What is a Successor Trustee?

11 March 2026

Changing your Independent Trustee should be seen as an opportunity to review, refresh and focus forwards.

You already have a trustee appointed, but they are coming to the end of their term, or a change is needed. Appointing the next trustee is when you are appointing a successor trustee. But how do you go about this, and how is it different from the first time you appointed an independent trustee?

 

When?


What is driving the need for a successor trustee?


Has your current independent trustee resigned, or come to the end of their tenure?


Don’t see this as a negative, see it as an opportunity to bring in new ideas and opportunities to have slightly different conversations within the boundaries of the role of the trust.


In most cases, that transfer of responsibility from one independent trustee to another is moving from one professional to another.


In some cases, the move is driven by the trust, and/or the company, seeking a different individual or different skills. If your first appointee was a transaction expert, do they also have the experience to contribute when the transaction has passed, and EO within the company is evolving beyond the financial and legal framework?


Equally, you may have appointed an EO expert with clear guiding principles of what EO should be. Once these have been understood and adjusted to your company and trust, are you looking for more flexible and bespoke knowledge to support your continued evolution?

 

Why?


Why is appointing a successor trustee different to appointing your first independent trustee?


Firstly, you will have become more confident in your position as an employee owned business. This is both through the company and its employees understanding more, researching and networking. Even if this hasn’t happened, having distance from the transaction and its implementation has allowed breathing space for stability to have returned.


Secondly, you will have received the benefit of the expertise, experience and knowledge of your current independent trustee.


Both of these factors mean that you are appointing from a position of knowledge and experience. Hence, you are looking to build on what is already in place, not replicate it.

 

How?


Appointing your next trustee is an opportunity to reflect on their tenure of appointment. How far you have come, what you have learnt, what insights have been provided? Take time to do this review, then consider what the next period of the company and the trust will look like.


Are there any milestones that are upcoming? Such as fully repaying your vendor loan, progressing leadership succession plans, rotating fellow internal trustees, launching new EO related initiatives. If so, do you want your current trustee to stay until that milestone, or are you looking for a new trustee to support before the milestone is reached.


Then consider what skills and experience your current trustee has provided. Do you want to replicate these? Are there other aspects or areas of knowledge that would be beneficial at your current stage?

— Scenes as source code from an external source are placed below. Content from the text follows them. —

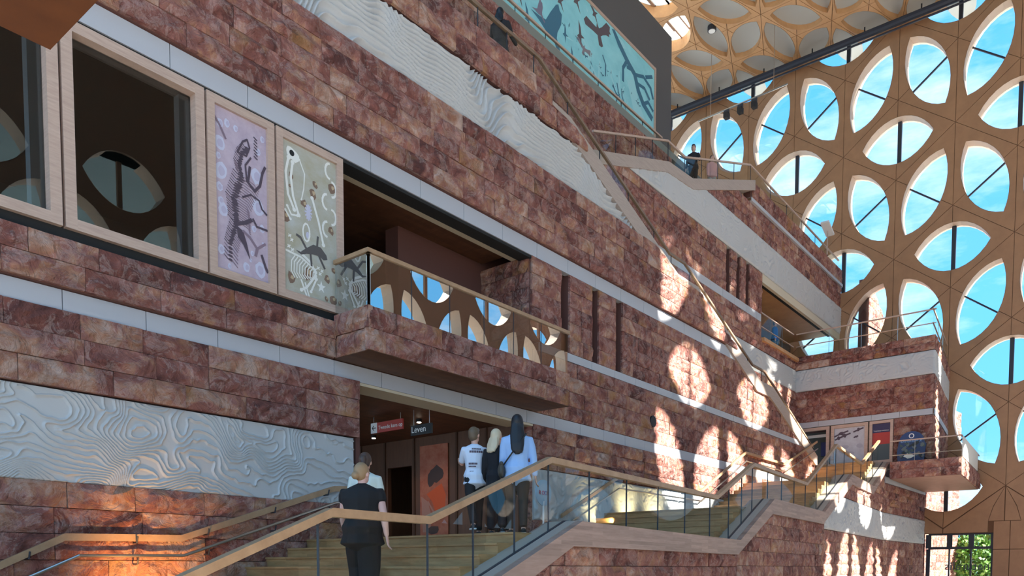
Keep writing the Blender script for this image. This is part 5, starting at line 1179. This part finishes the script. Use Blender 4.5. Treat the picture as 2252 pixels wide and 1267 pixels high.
r_, S_, J_, k_ = person('tall woman with long black hair, light blue shirt and dark crossbody bag', 9.05, 7.20, .5, R(40), 1.76, legs=((.16, .1), (-.12, .1)), arms=((.1, .1, .3), (-.02, .2, .1)), top=(.33, .50, .80), hem=.80, pants=(.045, .035, .028), hair=('long', (.008, .008, .012)), build=1.1, shoe=(.02, .015, .012))
mb = MB()
for t in range(10):
    a0 = t / 9; yy = -.13 + .34 * a0; zz = 1.46 - .46 * a0; xx = -(.145 * math.sqrt(max(.1, 1 - (yy / .24) ** 2)) + .006)
    if t: 
        pa, pb = S_((px_, py_, pz_)), S_((xx, yy, zz)); loft(mb, [pa, pb], [(.012, .012), (.012, .012)], n=5)
    px_, py_, pz_ = xx, yy, zz
lpart(r_, mb, 'bag_strap', BLACK)
mb = MB(); ell(mb, S_((-.07, .235, .93)), (.10, .055, .115), rot=Matrix.Rotation(.25, 3, 'Y')); loft(mb, [S_((-.15, .235, 1.03)), S_((.03, .235, 1.05))], [.03, .03]); merged(mb, 'bag', mat('bag_leather', (.05, .045, .035), .5), r_, .01)
# far people
person('dark-clothed person leaning on the walkway rail before the mural', 14.1, 11.72, 11.0, R(20), 1.72, top=(.012, .012, .015), hem=.75, pants=(.012, .012, .015), hair=('mid', (.01, .01, .012)), build=1.1, vox=.014, arms=((.5, .2, .9), (.5, .2, .9)))
person('standing person in dark clothes on the upper stair', 27.5, 13.45, 14.05, R(200), 1.75, top=(.02, .02, .025), pants=(.02, .02, .02), hair=('short', (.02, .02, .02)), vox=.016, arms=((.4, .2, .8), (.1, .2, .2)))
person('standing person in a pink top on the upper stair', 29.2, 13.5, 14.5, R(230), 1.62, top=(.66, .36, .36), pants=(.40, .36, .34), hair=('mid', (.16, .09, .06)), vox=.016)
person('person in dark clothes walking outside beyond the right column', 47.0, 4.05, -1.85, R(90), 1.75, top=(.10, .09, .12), pants=(.10, .09, .11), hair=('short', (.03, .02, .02)), vox=.018)
person('person in a blue shirt standing in the far gallery opening', 36.5, 13.6, 9.85, R(-90), 1.72, top=(.02, .09, .35), pants=(.02, .02, .03), hair=('short', (.03, .02, .02)), vox=.018)
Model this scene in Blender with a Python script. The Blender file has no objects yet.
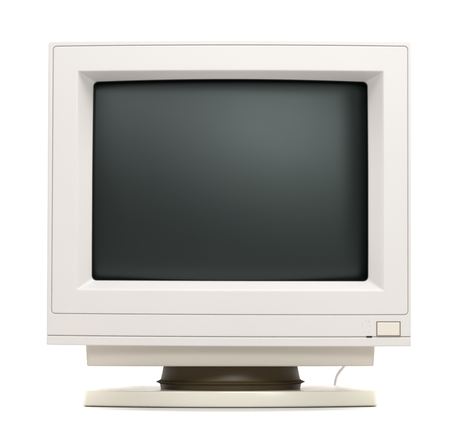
import bpy, bmesh, math
from mathutils import Vector

scene = bpy.context.scene
C = scene.collection
PI = math.pi

# ------------------------------------------------------------------ frame of reference
# the front of the monitor stands in the plane y = 0, one unit is a metre,
# one pixel of the 457 px wide photograph is about one millimetre there
D, CX, CY, HCAM = 2.5, 228.5, 310.0, 0.0988      # CY: the row at the height of the lens
CENTRE = 230.0


def W(px, py, y):
    """a measured point of the front view, at depth y, in metres"""
    k = (D + y) / D / 1000.0
    return Vector(((px - CX) * k, y, HCAM - (py - CY) * k))


def bow(px, py):
    """the moulding is very slightly crowned and hangs a trifle to the right"""
    s = (px - 48.3) / 362.5
    t = (py - 41.1) / 303.6
    s_ = min(max(s, 0), 1)
    px = px - 1.9 * t * (1 - s_) + 0.6 * t * s_ * 0.5
    py = py + 1.5 * t * s_ - 1.4 * 4 * s_ * (1 - s_) * (1 - 1.6 * t) * (1.0 if t < .62 else 1.0)
    return px, py


# ------------------------------------------------------------------ mesh helpers
def rr(l, r, t, b, rad, y, warp=True, ne=14, nc=5, top_extra=0.0):
    """rounded rectangle in the front view; rad = one radius or (tl, tr, br, bl)"""
    if not isinstance(rad, (tuple, list)):
        rad = (rad,) * 4
    tl, tr, br, bl = rad
    pts = []

    def edge(a, c):
        for i in range(1, ne):
            f = i / ne
            pts.append((a[0] + (c[0] - a[0]) * f, a[1] + (c[1] - a[1]) * f))

    def corner(cx, cy, q, a0):
        for i in range(nc + 1):
            a = a0 + (PI / 2) * i / nc
            pts.append((cx + q * math.cos(a), cy + q * math.sin(a)))

    corner(l + tl, t + tl, tl, PI)
    edge((l + tl, t), (r - tr, t))
    corner(r - tr, t + tr, tr, 1.5 * PI)
    edge((r, t + tr), (r, b - br))
    corner(r - br, b - br, br, 0)
    edge((r - br, b), (l + bl, b))
    corner(l + bl, b - bl, bl, PI / 2)
    edge((l, b - bl), (l, t + tl))
    out = []
    for (px, py) in pts:
        if top_extra and py < (t + b) / 2:
            s = (px - l) / (r - l)
            py -= top_extra * 4 * s * (1 - s) * (1 - (py - t) / ((b - t) / 2))
        if warp:
            px, py = bow(px, py)
        out.append(W(px, py, y))
    return out


def plan(x0, x1, y0, y1, rad, z, bulge=0.0, nc=6, ne=24):
    """rounded rectangle seen from above (metres); bulge = how far the front swells"""
    pts = []

    def corner(cx, cy, a0):
        for i in range(nc + 1):
            a = a0 + (PI / 2) * i / nc
            pts.append((cx + rad * math.cos(a), cy + rad * math.sin(a)))

    def edge(a, c):
        for i in range(1, ne):
            f = i / ne
            pts.append((a[0] + (c[0] - a[0]) * f, a[1] + (c[1] - a[1]) * f))

    corner(x0 + rad, y0 + rad, PI)
    edge((x0 + rad, y0), (x1 - rad, y0))
    corner(x1 - rad, y0 + rad, 1.5 * PI)
    edge((x1, y0 + rad), (x1, y1 - rad))
    corner(x1 - rad, y1 - rad, 0)
    edge((x1 - rad, y1), (x0 + rad, y1))
    corner(x0 + rad, y1 - rad, PI / 2)
    edge((x0, y1 - rad), (x0, y0 + rad))
    out = []
    for (x, y) in pts:
        if bulge:
            s = (x - x0) / (x1 - x0)
            f = max(0.0, 1 - (y - y0) / (0.7 * (y1 - y0)))
            y -= bulge * 4 * s * (1 - s) * f
        out.append(Vector((x, y, z)))
    return out


def loft(bm, loops, close_first=False, close_last=False, cyclic=False):
    rows = [[bm.verts.new(p) for p in lp] for lp in loops]
    n = len(rows[0])
    pairs = list(zip(rows[:-1], rows[1:]))
    if cyclic:
        pairs.append((rows[-1], rows[0]))
    for a, b in pairs:
        for i in range(n):
            j = (i + 1) % n
            bm.faces.new((a[i], a[j], b[j], b[i]))
    if close_first:
        bm.faces.new(rows[0])
    if close_last:
        bm.faces.new(list(reversed(rows[-1])))
    return rows


def lathe(bm, prof, centre, n=96):
    rows = []
    for (r, z) in prof:
        rows.append([Vector((centre[0] + r * math.cos(2 * PI * i / n), centre[1] + r * math.sin(2 * PI * i / n), z))
                     for i in range(n)])
    loft(bm, rows, True, True)


def tube(bm, pts, r, n=12):
    # Catmull-Rom through the points, then a swept circle
    P = [Vector(p) for p in pts]
    P = [P[0] * 2 - P[1]] + P + [P[-1] * 2 - P[-2]]
    path = []
    for i in range(1, len(P) - 2):
        for k in range(10):
            t = k / 10
            a, b, c, d = P[i - 1], P[i], P[i + 1], P[i + 2]
            path.append(0.5 * ((2 * b) + (c - a) * t + (2 * a - 5 * b + 4 * c - d) * t * t + (3 * b - a - 3 * c + d) * t ** 3))
    path.append(P[-2])
    loops = []
    for i, p in enumerate(path):
        d = (path[min(i + 1, len(path) - 1)] - path[max(i - 1, 0)]).normalized()
        u = d.cross(Vector((0.3, 0.2, 0.93))).normalized()
        v = d.cross(u)
        loops.append([p + r * (math.cos(2 * PI * k / n) * u + math.sin(2 * PI * k / n) * v) for k in range(n)])
    loft(bm, loops, True, True)


def obj(name, bm, m, parent=None, sharp=32, smooth=True):
    bmesh.ops.recalc_face_normals(bm, faces=bm.faces)
    me = bpy.data.meshes.new(name)
    bm.to_mesh(me)
    bm.free()
    me.materials.append(m)
    if smooth:
        me.polygons.foreach_set('use_smooth', [True] * len(me.polygons))
        me.set_sharp_from_angle(angle=math.radians(sharp))
    o = bpy.data.objects.new(name, me)
    C.objects.link(o)
    o.parent = parent
    return o


def cut(o, lo, hi):
    """cut a rectangular well into a mesh (the cutter does not stay)"""
    bm = bmesh.new()
    bmesh.ops.create_cube(bm, size=1)
    for v in bm.verts:
        v.co = Vector([lo[i] if v.co[i] < 0 else hi[i] for i in range(3)])
    me = bpy.data.meshes.new('well')
    bm.to_mesh(me)
    bm.free()
    c = bpy.data.objects.new('well', me)
    C.objects.link(c)
    md = o.modifiers.new('well', 'BOOLEAN')
    md.operation = 'DIFFERENCE'
    md.solver = 'EXACT'
    md.object = c
    bpy.context.view_layer.update()
    dg = bpy.context.evaluated_depsgraph_get()
    new = bpy.data.meshes.new_from_object(o.evaluated_get(dg))
    o.modifiers.clear()
    o.data = new
    bpy.data.objects.remove(c)
    bpy.data.meshes.remove(me)
    new.polygons.foreach_set('use_smooth', [True] * len(new.polygons))
    new.set_sharp_from_angle(angle=math.radians(32))


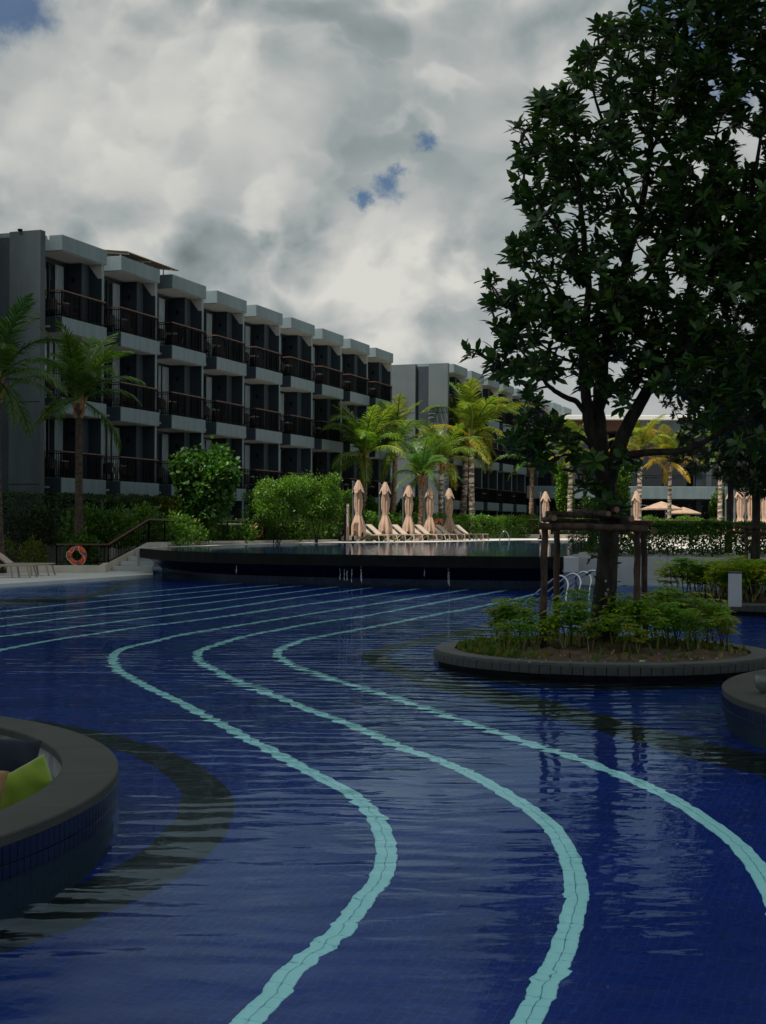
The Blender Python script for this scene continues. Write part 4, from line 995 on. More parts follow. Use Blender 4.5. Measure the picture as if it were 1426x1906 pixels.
# lifebuoys
def lifebuoy(loc, rz, label, s=1, rope=True, strap=True):
    t = thing('lifebuoy', label, 'lifebuoy', loc, rz, 'orange lifebuoys on the railings'); t.scale = (s,)*3
    mb = MB(); n, m = 48, 14; Rr, rr = .285, .095
    for i in range(n):
        a = 2*math.pi*i/n
        for j in range(m):
            b = 2*math.pi*j/m; mb.v.append(((Rr+rr*math.cos(b))*math.cos(a), .06*math.sin(b), (Rr+rr*math.cos(b))*math.sin(a)))
    for i in range(n):
        for j in range(m): mb.f.append((i*m+j, i*m+(j+1) % m, ((i+1) % n)*m+(j+1) % m, ((i+1) % n)*m+j))
    build(mb, 'ring', M['orange'], t, smooth=True)
    for q in range(4):
        mb = MB(); k = 5
        for i in range(k+1):
            a = math.pi/2*q + R(12) + R(18)*(i/k-.5)
            for j in range(m):
                b = 2*math.pi*j/m; mb.v.append(((Rr+.099*math.cos(b))*math.cos(a), .064*math.sin(b), (Rr+.099*math.cos(b))*math.sin(a)))
        for i in range(k):
            for j in range(m): mb.f.append((i*m+j, i*m+(j+1) % m, (i+1)*m+(j+1) % m, (i+1)*m+j))
        build(mb, 'strap', M['strap'], t, smooth=True)
    if rope:
        pts = [(.39*math.cos(a)+.02*math.sin(5*a), -.09, .39*math.sin(a)-.03*math.cos(3*a)) for a in [R(30+12*i) for i in range(11)]]
        pts = [(-.05, -.1, .33), (-.16, -.12, .12), (-.30, -.11, .16), (-.385, -.08, .08), (-.36, -.1, -.10), (-.25, -.1, -.22), (-.12, -.1, -.33), (0, -.11, -.37), (.14, -.11, -.43), (.24, -.11, -.33), (.33, -.1, -.20), (.27, -.11, -.02), (.16, -.1, .08), (.08, -.1, .24), (.1, -.09, .35)]
        build(MB().tube(catmull(pts, n=4), .011, 5), 'rope', M['rope'], t, smooth=True)
    return t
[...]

Trustees appointed during the time of transition may grow and develop with the business as it evolves its EO, or they may not. Whilst the role of the independent trustee is fairly standard, incumbents vary considerably in terms of knowledge, experience but also behaviours, personality, attitude and availability. Consider what it is that you would value, and seek that in your next independent trustee.

 

Your Trust


Finally, as well as considering the individual, also consider your trust itself. Is it a passive shareholder, or a pro-active contributor to the activities of the business.

If it is more active, in what way does this get delivered? Is the independent trustee part of this, or a checking point for activities undertaken by internal trustees and others?


In practice most trusts fall between passive and pro-active. They are active when needed, have a rhythm of trust meetings and ad hoc connectivity between meetings.

 

The Practicalities


The appointment of a new independent trustee, is usually the responsibility of their fellow trustees, not the company board. However, you would expect both the trustee and the company board to agree on the final candidate to be appointed.


In practice, the process is often led by the trustees, with input or involvement of company directors.


It may also be delegated to in-house HR functions, if they are available. If so, ensure they understand the nuances of the role and how it is different to recruiting an employee.


In practical terms, once the individual is agreed, a trust board minute should evidence the resignation and appointment of both individuals. Companies House records (if the trust is constituted through a formal trust company) should be updated accordingly.


In most cases, the departing independent trustee should provide a handover to the new trustee. But the company and fellow trustees should also provide background information, copies of previous trust meeting minutes and a set of the relevant transaction documents. They should also share their perspectives on the next stages and why the appointed individual was the best fit for the role, their EO company, the trust and the future.


Concluding thoughts


Although any change can create uncertainty, appointing a new independent trustee should be seen as a positive opportunity.


Your EO company has matured, your trust has a rhythm of activity, and the mechanics of the transition transaction have been operationalised. Bringing a new perspective at this time can be invigorating and energizing, creating continued forward momentum and evolution.